WHAT TO PRODUCE:
State how many lines in the records hold the word "Write", giving the number and no other text.
Begin ITEMS
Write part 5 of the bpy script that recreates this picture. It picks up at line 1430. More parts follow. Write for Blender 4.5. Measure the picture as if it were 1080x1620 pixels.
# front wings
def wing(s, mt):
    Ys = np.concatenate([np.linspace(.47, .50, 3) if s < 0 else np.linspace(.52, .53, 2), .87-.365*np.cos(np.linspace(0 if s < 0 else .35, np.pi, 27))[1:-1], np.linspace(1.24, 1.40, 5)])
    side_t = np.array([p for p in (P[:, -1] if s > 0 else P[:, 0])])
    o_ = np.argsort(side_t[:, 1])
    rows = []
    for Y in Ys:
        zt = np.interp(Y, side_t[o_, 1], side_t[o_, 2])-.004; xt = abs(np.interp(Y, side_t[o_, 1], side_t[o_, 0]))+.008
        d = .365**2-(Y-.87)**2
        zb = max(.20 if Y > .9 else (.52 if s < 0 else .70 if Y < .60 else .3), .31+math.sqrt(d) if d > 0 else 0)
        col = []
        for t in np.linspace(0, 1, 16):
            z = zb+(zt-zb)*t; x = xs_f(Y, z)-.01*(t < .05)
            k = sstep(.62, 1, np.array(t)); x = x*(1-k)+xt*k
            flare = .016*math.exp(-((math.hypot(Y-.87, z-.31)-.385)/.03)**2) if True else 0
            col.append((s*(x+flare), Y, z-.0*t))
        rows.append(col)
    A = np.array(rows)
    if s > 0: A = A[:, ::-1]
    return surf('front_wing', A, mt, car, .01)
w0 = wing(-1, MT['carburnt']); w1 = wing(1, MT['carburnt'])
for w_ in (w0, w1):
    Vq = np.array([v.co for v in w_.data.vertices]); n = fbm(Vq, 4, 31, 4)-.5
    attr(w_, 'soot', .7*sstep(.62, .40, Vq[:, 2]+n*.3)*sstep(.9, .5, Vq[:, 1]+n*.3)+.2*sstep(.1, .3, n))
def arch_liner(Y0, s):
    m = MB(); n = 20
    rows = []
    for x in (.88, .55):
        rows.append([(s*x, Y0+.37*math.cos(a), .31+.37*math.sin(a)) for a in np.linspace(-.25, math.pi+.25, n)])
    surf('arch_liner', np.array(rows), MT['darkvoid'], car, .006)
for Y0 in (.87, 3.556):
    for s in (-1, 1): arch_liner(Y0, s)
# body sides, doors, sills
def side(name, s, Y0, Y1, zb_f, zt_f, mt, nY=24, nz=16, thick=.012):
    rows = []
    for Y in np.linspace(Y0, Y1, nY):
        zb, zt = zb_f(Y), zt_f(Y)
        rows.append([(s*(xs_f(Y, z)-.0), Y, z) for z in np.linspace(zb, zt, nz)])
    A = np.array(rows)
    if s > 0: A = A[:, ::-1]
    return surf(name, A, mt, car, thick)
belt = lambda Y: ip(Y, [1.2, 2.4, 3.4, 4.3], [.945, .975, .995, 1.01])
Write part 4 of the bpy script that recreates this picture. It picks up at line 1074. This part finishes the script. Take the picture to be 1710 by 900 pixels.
End ITEMS
THE RESPONSE:
2